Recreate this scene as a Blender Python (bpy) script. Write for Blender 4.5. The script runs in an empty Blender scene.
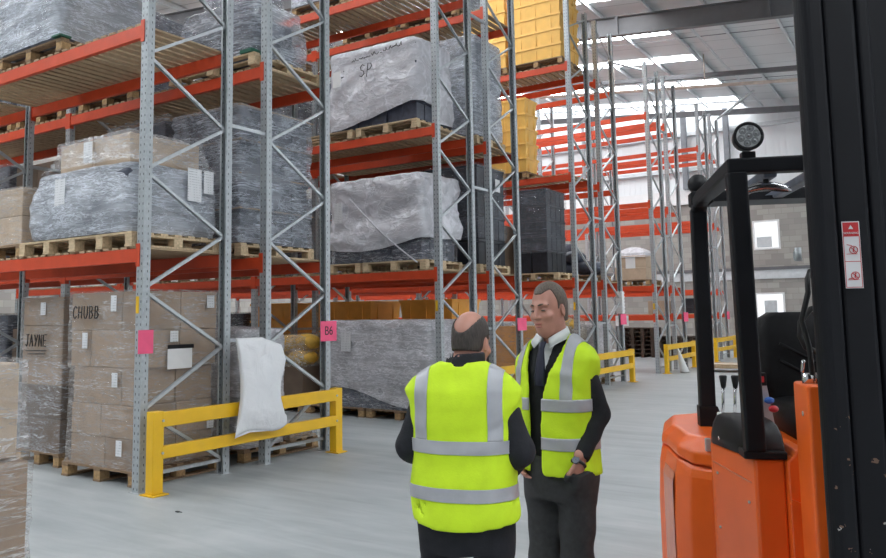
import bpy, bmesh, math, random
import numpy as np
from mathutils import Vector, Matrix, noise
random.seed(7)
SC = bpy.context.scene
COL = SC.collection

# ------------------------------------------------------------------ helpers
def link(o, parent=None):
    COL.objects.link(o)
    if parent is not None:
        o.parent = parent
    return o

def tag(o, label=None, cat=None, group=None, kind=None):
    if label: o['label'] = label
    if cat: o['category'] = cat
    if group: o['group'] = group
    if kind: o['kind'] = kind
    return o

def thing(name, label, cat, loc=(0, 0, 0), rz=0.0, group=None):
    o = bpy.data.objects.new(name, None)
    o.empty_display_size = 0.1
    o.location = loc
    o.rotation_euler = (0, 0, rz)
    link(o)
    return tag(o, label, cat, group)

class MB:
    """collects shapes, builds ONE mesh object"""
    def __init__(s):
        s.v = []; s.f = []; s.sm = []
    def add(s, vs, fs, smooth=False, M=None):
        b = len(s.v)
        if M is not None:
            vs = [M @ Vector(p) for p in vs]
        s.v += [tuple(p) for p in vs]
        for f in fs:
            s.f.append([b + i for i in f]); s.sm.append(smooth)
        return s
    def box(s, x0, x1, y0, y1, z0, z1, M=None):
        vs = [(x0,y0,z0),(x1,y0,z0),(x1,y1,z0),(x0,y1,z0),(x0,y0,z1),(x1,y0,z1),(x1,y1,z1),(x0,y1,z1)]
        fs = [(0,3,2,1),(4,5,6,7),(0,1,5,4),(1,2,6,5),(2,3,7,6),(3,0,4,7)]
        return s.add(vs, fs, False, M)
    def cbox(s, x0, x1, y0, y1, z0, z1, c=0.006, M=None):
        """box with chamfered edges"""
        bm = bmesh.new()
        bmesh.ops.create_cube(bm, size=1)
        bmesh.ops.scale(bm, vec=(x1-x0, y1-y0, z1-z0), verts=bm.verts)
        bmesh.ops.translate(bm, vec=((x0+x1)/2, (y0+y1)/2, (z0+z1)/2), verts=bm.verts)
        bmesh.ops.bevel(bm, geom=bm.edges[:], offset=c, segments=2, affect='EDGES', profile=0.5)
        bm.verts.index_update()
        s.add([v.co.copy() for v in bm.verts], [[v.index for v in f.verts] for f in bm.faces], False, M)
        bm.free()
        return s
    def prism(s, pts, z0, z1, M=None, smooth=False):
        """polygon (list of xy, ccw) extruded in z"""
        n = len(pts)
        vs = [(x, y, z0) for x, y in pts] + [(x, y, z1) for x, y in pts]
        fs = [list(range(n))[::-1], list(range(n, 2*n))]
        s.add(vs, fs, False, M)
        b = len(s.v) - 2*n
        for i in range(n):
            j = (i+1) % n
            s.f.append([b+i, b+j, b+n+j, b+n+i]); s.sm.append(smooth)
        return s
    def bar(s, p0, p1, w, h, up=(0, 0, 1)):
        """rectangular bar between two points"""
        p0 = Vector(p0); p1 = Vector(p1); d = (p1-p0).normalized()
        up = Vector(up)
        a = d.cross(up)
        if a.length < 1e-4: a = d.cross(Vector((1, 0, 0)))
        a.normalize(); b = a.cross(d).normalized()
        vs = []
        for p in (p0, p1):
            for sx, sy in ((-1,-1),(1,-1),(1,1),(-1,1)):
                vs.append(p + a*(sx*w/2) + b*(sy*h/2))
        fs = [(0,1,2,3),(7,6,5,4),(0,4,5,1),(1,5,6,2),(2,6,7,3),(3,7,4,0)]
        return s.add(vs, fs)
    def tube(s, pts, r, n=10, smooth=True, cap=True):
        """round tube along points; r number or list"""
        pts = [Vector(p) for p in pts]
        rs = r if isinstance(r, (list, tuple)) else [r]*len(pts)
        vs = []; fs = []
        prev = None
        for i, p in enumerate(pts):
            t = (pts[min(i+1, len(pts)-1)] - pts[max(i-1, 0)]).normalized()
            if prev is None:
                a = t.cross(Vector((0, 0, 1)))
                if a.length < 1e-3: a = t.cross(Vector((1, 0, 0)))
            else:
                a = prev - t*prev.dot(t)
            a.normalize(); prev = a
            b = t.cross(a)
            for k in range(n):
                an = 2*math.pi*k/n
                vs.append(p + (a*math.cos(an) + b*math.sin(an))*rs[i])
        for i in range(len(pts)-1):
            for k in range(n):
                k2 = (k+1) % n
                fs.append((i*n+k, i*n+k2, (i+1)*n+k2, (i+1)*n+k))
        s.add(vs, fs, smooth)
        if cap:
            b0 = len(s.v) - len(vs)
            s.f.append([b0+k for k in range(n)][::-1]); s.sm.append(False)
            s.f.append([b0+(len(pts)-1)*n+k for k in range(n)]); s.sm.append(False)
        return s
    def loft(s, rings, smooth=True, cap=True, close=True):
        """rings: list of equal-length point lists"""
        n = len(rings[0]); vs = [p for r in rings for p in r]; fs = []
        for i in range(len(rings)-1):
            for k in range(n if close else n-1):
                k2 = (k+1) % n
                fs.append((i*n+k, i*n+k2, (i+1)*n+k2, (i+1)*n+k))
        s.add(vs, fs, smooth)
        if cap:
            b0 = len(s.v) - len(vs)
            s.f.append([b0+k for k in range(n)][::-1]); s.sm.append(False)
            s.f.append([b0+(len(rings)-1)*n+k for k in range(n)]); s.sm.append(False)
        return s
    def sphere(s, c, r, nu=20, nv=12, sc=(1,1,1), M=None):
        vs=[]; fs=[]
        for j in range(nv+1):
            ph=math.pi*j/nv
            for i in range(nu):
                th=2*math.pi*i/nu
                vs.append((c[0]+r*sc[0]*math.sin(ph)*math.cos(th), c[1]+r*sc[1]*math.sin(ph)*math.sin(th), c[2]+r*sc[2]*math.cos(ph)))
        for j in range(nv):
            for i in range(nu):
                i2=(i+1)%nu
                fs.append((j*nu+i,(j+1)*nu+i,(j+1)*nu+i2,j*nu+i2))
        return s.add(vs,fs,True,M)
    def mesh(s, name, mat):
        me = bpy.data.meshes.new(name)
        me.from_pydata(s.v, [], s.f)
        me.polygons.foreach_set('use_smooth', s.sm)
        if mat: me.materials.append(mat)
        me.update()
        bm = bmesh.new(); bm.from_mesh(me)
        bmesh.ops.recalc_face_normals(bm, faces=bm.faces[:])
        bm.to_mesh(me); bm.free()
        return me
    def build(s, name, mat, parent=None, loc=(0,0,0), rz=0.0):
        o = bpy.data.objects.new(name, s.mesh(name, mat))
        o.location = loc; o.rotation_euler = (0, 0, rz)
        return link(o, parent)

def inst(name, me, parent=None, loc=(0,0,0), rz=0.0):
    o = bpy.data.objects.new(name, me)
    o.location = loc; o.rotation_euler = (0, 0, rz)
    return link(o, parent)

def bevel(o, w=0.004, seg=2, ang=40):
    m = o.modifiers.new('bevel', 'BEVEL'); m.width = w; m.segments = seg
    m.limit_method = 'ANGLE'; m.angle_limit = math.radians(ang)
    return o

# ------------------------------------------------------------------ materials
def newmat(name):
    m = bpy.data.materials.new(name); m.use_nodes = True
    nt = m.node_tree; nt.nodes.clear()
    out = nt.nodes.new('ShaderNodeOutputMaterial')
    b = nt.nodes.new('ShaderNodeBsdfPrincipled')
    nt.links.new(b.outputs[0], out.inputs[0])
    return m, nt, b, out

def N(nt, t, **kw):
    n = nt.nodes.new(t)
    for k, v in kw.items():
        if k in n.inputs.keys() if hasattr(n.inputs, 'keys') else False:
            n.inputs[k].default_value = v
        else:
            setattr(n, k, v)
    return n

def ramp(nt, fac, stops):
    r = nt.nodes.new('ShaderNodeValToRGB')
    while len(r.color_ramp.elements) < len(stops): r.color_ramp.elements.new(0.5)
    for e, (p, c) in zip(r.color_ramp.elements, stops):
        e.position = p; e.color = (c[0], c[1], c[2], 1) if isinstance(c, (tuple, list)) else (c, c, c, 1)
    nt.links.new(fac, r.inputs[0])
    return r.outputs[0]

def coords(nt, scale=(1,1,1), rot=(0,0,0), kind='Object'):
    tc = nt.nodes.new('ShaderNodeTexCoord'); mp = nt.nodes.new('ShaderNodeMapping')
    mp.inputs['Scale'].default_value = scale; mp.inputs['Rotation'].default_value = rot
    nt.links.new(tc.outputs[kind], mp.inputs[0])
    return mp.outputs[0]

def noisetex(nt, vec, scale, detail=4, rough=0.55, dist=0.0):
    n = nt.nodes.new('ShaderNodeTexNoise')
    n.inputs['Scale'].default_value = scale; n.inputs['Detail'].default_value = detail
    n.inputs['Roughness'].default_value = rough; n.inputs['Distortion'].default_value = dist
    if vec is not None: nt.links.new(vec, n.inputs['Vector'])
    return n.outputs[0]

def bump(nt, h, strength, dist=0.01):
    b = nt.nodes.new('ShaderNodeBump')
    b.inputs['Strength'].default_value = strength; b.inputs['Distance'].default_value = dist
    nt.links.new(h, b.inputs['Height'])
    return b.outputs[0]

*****

_Goal_
Everything from the first line of the listing above through the line that contains "COL = SC.collection" is to be restated word for word, minus the pictures.

_Response to the task_
Recreate this scene as a Blender Python (bpy) script. Write for Blender 4.5. The script runs in an empty Blender scene.
import bpy, bmesh, math, random
import numpy as np
from mathutils import Vector, Matrix, noise
random.seed(7)
SC = bpy.context.scene
COL = SC.collection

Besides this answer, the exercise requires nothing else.